Our main test involves using a DataColor SpyderX Colorimeter to assess a display’s image quality. The device sits on top of the screen while the software generates colour tones and patterns, which it compares against predetermined values to work out how accurate the screen is.
The results show –
- A monitor’s maximum brightness in candelas or cd/m2 at various levels set in the OSD.
- A monitor’s contrast ratio at various brightness levels in the OSD.
- The brightness deviation across the panel.
- The black and white points.
- The colour accuracy, expressed as a Delta E ratio, with a result under 3 being fine for normal use, and under 2 being great for colour-accurate design work.
- The exact gamma levels, with a comparison against preset settings in the OSD.
We first run this test with the display in its default, out-of-the-box state, with all settings on default. We then calibrate the screen using the Spyder software and run the test again.
Pre-calibration
Kicking off with gamut coverage, I was initially a little disappointed. The PG32UQX reported 100% sRGB coverage, as we'd expect, but both AdobeRGB and DCI-P3 reported at 75%. After a little digging in the OSD, we found ASUS also offers a Wide Gamut mode, though the default is the sRGB mode. Enabling Wide Gamut did indeed help us however, as AdobeRGB coverage shot up to 100%, with the P3 space now reporting at 96%.
As for colour uniformity, we see some deviation towards the upper right hand side of the screen, nothing terrible, but it's not perfect.
Luminance uniformity however, is second to none. Across four different brightness levels – 100%, 83%, 67% and 50% – the panel deviated by no more than 4%. At maximum brightness, there is never more than 2% variation across the panel, which is superb.
We also have contrast and brightness to look at. Starting with the latter, in SDR mode the PG32UQX delivered just 42 cd/m2 at 0% brightness, but peaked at 519 cd/m2 when set to 100%. The white point is very consistent, reporting 6900K across every brightness level tested, but most eye-catching are the contrast ratios being reported – up to 3470:1 for an IPS-type panel?!
That is of course the benefit of the 1152-zone FALD technology used here. Turn that feature off and contrast drops significantly, down to 750:1, which is much more what we'd expect.
As for gamma, the PG32UQX offers five different options – 1.8, 2.0, 2.2, 2.4, and 2.6. Gamma 1.8 indeed reports a value of 1.8, but thereafter all the values report 0.1 above their corresponding levels – so Gamma 2.0 reports as 2.1, and Gamma 2.6 reports as 2.7. This means we don't hit a value of 2.2, but at least the steps are consistent from 2.1 to 2.7.
Finally we come to colour accuracy, with the PG32UQX delivering the goods here.
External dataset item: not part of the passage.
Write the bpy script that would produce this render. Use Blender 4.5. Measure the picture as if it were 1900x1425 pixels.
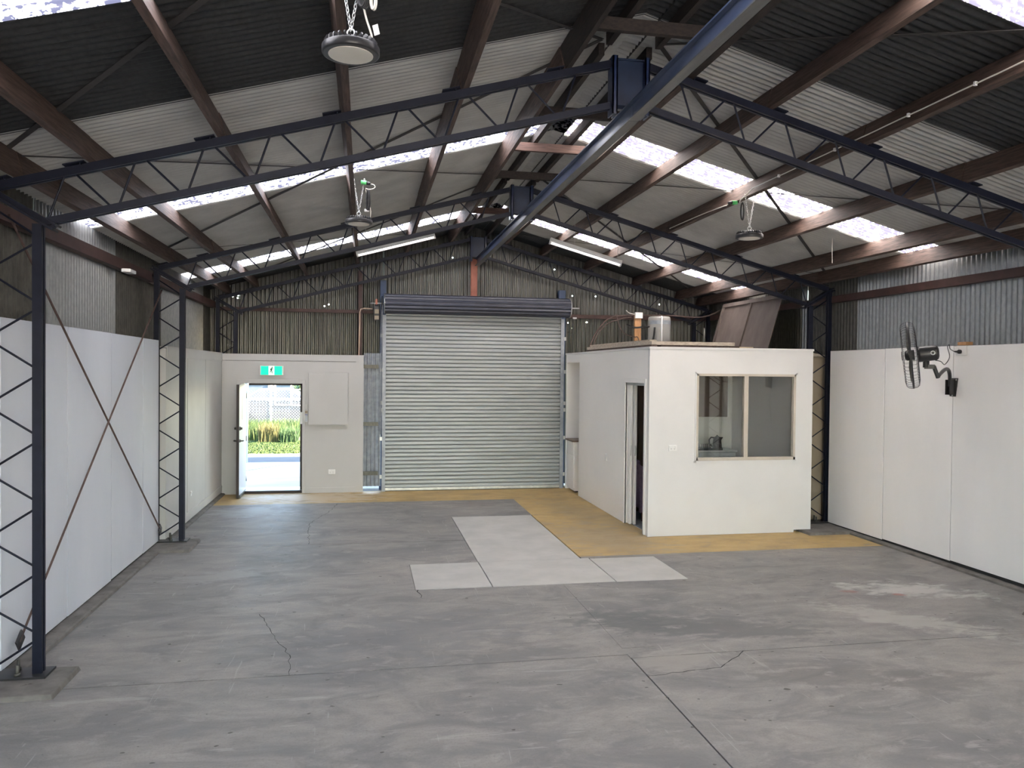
import bpy, bmesh, math, random
from mathutils import Vector, Matrix
random.seed(7)
S = bpy.context.scene
for o in list(bpy.data.objects): bpy.data.objects.remove(o)
COL = S.collection

# ------------------------------------------------------------------ camera
CAM_H = 2.3
yaw, pitch, roll = math.radians(10.7228), math.radians(-0.933), math.radians(0.5568)
fwd = Vector((math.sin(yaw)*math.cos(pitch), math.cos(yaw)*math.cos(pitch), math.sin(pitch)))
rgt = Vector((math.cos(yaw), -math.sin(yaw), 0)); up = rgt.cross(fwd)
r2 = rgt*math.cos(roll) + up*math.sin(roll); u2 = up*math.cos(roll) - rgt*math.sin(roll)
cd = bpy.data.cameras.new('camera'); cam = bpy.data.objects.new('camera', cd); COL.objects.link(cam)
cd.sensor_fit = 'HORIZONTAL'; cd.sensor_width = 36.0; cd.lens = 36.0*1440/1900; cd.clip_start = .05; cd.clip_end = 400
mw = Matrix((r2, u2, -fwd)).transposed().to_4x4(); mw.translation = (0, 0, CAM_H)
cam.matrix_world = mw
S.camera = cam
# ------------------------------------------------------------------ world, exposure
W = bpy.data.worlds.new('sky'); S.world = W; W.use_nodes = True
wn = W.node_tree.nodes; wl = W.node_tree.links
sky = wn.new('ShaderNodeTexSky'); sky.sky_type = 'NISHITA'
sky.sun_elevation = math.radians(38); sky.sun_rotation = math.radians(105)
sky.sun_intensity = 0.22; sky.sun_size = math.radians(3.0); sky.air_density = 1.2; sky.dust_density = 1.0; sky.ozone_density = 1.0
bg = wn['Background']; bg.inputs['Strength'].default_value = 1.0
wl.new(sky.outputs[0], bg.inputs[0])
S.view_settings.view_transform = 'Standard'; S.view_settings.look = 'None'
S.view_settings.gamma = 1.0; S.view_settings.use_curve_mapping = False
S.view_settings.exposure = 1.5
S.cycles.max_bounces = 10; S.cycles.diffuse_bounces = 7; S.cycles.glossy_bounces = 4
S.cycles.transmission_bounces = 8; S.cycles.transparent_max_bounces = 12
S.cycles.sample_clamp_indirect = 8.0

# ------------------------------------------------------------------ materials
def ramp(nt, fac, stops):
    r = nt.nodes.new('ShaderNodeValToRGB'); el = r.color_ramp.elements
    while len(el) < len(stops): el.new(.5)
    for e, (p, c) in zip(el, stops):
        e.position = p; e.color = (*c, 1) if len(c) == 3 else c
    nt.links.new(fac, r.inputs[0]); return r.outputs[0]
def pos(nt, scale=(1, 1, 1)):
    g = nt.nodes.new('ShaderNodeNewGeometry'); m = nt.nodes.new('ShaderNodeVectorMath'); m.operation = 'MULTIPLY'
    nt.links.new(g.outputs['Position'], m.inputs[0]); m.inputs[1].default_value = scale; return m.outputs[0]
def noise(nt, vec, scale=1.0, detail=4.0, rough=.55, dist=0.0):
    n = nt.nodes.new('ShaderNodeTexNoise'); n.inputs['Scale'].default_value = scale; n.inputs['Detail'].default_value = detail
    n.inputs['Roughness'].default_value = rough; n.inputs['Distortion'].default_value = dist
    nt.links.new(vec, n.inputs['Vector']); return n.outputs['Fac']
def mixc(nt, fac, a, b, mode='MIX'):
    m = nt.nodes.new('ShaderNodeMix'); m.data_type = 'RGBA'; m.blend_type = mode
    for sock, v in ((m.inputs[0], fac), (m.inputs[6], a), (m.inputs[7], b)):
        if isinstance(v, (int, float)): sock.default_value = v
        elif isinstance(v, tuple): sock.default_value = (*v, 1) if len(v) == 3 else v
        else: nt.links.new(v, sock)
    return m.outputs[2]
def math_(nt, op, a, b=None, c=None):
    m = nt.nodes.new('ShaderNodeMath'); m.operation = op
    for i, v in enumerate((a, b, c)):
        if v is None: continue
        if isinstance(v, (int, float)): m.inputs[i].default_value = v
        else: nt.links.new(v, m.inputs[i])
    return m.outputs[0]
def M(name, c1, c2=None, scale=8.0, stretch=(1, 1, 1), rough=.6, metal=0.0, bump=0.0, lo=.35, hi=.65, detail=5.0, spots=None, spec=.5):
    m = bpy.data.materials.new(name); m.use_nodes = True; nt = m.node_tree; b = nt.nodes['Principled BSDF']
    b.inputs['Roughness'].default_value = rough; b.inputs['Metallic'].default_value = metal
    b.inputs['Specular IOR Level'].default_value = spec
    c2 = c2 or tuple(min(1, x*1.12) for x in c1)
    v = pos(nt, stretch); f = noise(nt, v, scale, detail)
    col = ramp(nt, f, [(lo, c1), (hi, c2)])
    if spots:   # (colour, scale, threshold) : marks and dirt
        sc, ss, th = spots
        g = noise(nt, pos(nt), ss, 6.0, .7)
        k = ramp(nt, g, [(th, (0, 0, 0)), (th+.05, (1, 1, 1))])
        col = mixc(nt, k, col, sc)
    nt.links.new(col, b.inputs['Base Color'])
    if bump:
        bn = nt.nodes.new('ShaderNodeBump'); bn.inputs['Strength'].default_value = bump; bn.inputs['Distance'].default_value = .01
        nt.links.new(f, bn.inputs['Height']); nt.links.new(bn.outputs[0], b.inputs['Normal'])
    return m
def emit(name, c, s):
    m = bpy.data.materials.new(name); m.use_nodes = True; b = m.node_tree.nodes['Principled BSDF']
    b.inputs['Base Color'].default_value = (*c, 1); b.inputs['Emission Color'].default_value = (*c, 1)
    b.inputs['Emission Strength'].default_value = s; return m

WHITE = M('white_board_paint', (.66, .66, .655), (.70, .70, .695), 1.3, rough=.45, spots=((.5, .49, .47), 7.0, .72))
WHITE_SEMI = M('white_semi_gloss', (.84, .835, .81), (.88, .875, .85), 1.0, rough=.32, spots=((.6, .58, .54), 5.0, .74))
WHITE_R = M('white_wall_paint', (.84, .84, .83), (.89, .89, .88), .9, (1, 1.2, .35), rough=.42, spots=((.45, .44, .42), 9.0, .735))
EXITW = M('grey_white_wall_paint', (.49, .49, .485), (.525, .525, .52), 1.0, rough=.5)
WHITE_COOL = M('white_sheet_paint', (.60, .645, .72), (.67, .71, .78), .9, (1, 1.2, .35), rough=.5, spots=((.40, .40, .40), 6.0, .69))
OFFWHITE = M('cream_paint', (.50, .50, .485), (.56, .56, .54), 1.2, rough=.5)
PLASTIC = M('white_plastic', (.75, .75, .74), (.78, .78, .77), 3, rough=.35)
NAVY = M('navy_steel_paint', (.004, .0056, .015), (.0075, .0105, .024), 9, rough=.45, spec=.3)
NAVY2 = M('navy_beam_paint', (.012, .022, .065), (.026, .044, .11), 4, (3, .6, 3), rough=.28)
BEAMB = M('blue_beam_paint', (.045, .065, .13), (.085, .105, .17), 4, (3, .6, 3), rough=.3)
POSTB = M('blue_post_paint', (.030, .058, .125), (.042, .075, .155), 4, rough=.5)
BEAMG = M('worn_grey_flange', (.075, .078, .08), (.11, .112, .11), 6, (3, .6, 3), rough=.4)
PLATE_BLUE = M('blue_plate_paint', (.006, .015, .044), (.010, .024, .064), 6, rough=.45)
GALV = M('galvanised_sheet', (.33, .355, .36), (.41, .435, .44), 30, (1, 1, .5), rough=.30, metal=.8, spots=((.22, .22, .20), 4, .70))
GALV_DARK = M('aged_galvanised_sheet', (.085, .085, .076), (.125, .123, .108), 25, (1, 1, .4), rough=.42, metal=.6)
GALV_END = M('end_wall_sheet', (.145, .147, .134), (.20, .20, .182), 8, (1, 1, .2), rough=.28, metal=.8, spots=((.12, .11, .09), 3, .66))
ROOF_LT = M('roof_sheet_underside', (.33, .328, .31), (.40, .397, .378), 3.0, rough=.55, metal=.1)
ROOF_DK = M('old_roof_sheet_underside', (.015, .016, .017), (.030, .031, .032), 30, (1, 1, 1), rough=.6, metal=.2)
TIMBER = M('dark_hardwood', (.038, .023, .018), (.098, .062, .049), 9, (6, .55, 6), rough=.7, bump=.25, detail=7)
TIMBER_DK = M('smoke_dark_hardwood', (.014, .010, .009), (.035, .024, .020), 9, (3, .8, 6), rough=.75, bump=.2)  # darker timber for ridge timbers, most blocks and the top purlins of one bay
TIMBER_RED = M('red_hardwood', (.065, .034, .026), (.12, .066, .05), 9, (.7, 6, 6), rough=.7, bump=.25, detail=7)
PINE = M('pale_pine', (.50, .40, .27), (.66, .55, .40), 10, (1, 1, 6), rough=.7)
PINE2 = M('orange_pine', (.42, .22, .10), (.55, .31, .15), 10, (5, 5, 1), rough=.7)
PLANK = M('grey_plank', (.36, .31, .25), (.52, .46, .38), 9, (2, 2, 6), rough=.8)
OXIDE = M('red_oxide_steel', (.052, .026, .023), (.080, .040, .035), 6, rough=.6)
OXIDE_LT = M('salmon_red_oxide', (.33, .115, .075), (.42, .16, .11), 6, rough=.6)
STRAP = M('dark_strap_steel', (.02, .018, .018), (.035, .032, .032), 8, rough=.7)
ROD = M('rusty_rod', (.065, .040, .036), (.11, .072, .062), 12, rough=.7)
SLAT = M('shutter_steel', (.305, .328, .335), (.355, .378, .385), 2.0, (.4, 1, 6), rough=.34, metal=.25)
DRUMM = M('shutter_outer_navy', (.040, .045, .065), (.065, .07, .095), 3, rough=.33, metal=.15)
STEEL = M('bright_steel', (.45, .46, .46), (.58, .59, .59), 12, rough=.35, metal=.8)
STEELG = M('galvanised_bracket', (.26, .29, .33), (.36, .39, .43), 10, rough=.45, metal=.4)
BLACK = M('black_plastic', (.012, .012, .013), (.02, .02, .021), 8, rough=.4)
BLACKM = M('black_enamel', (.018, .018, .020), (.03, .03, .033), 8, rough=.35)
DKGREY = M('dark_cavity', (.02, .02, .02), (.03, .03, .03), 5, rough=.9)
DIFF = M('frosted_diffuser', (.62, .58, .50), (.68, .64, .56), 6, rough=.4)
LENS = M('tube_diffuser', (.82, .82, .82), (.86, .86, .86), 4, rough=.3)
TUBE = emit('lit_tube_cover', (1.0, .96, .93), .40)  # unlit tubes: glow added in place of skylight brightness on the covers
ALU = M('bronze_aluminium', (.52, .47, .40), (.58, .53, .46), 5, rough=.35, metal=.2)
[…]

Our SpyderX reports an average deltaE of just 1.02, with only four of the 48 colour channels reporting a DeltaE over 2.0. This is a terrific result and right up there with some of the best we have seen.
Post-calibration
After calibration the screen, we can see overall gamut coverage is fractionally reduced – down a single percentage point across all three colour spaces tested. Contrast, brightness and white point show no real change either, while the Gamma 2.2 setting still reports a value of 2.3. Overall colour accuracy has increased, but only slightly, with an average deltaE of 0.89, though now only one of the 48 colour channels is reporting a deltaE above 2.0.
All in all, calibration doesn't do a lot for the PG32UQX, so if you don't have access to a colorimeter to perform these tests yourself, I wouldn't worry.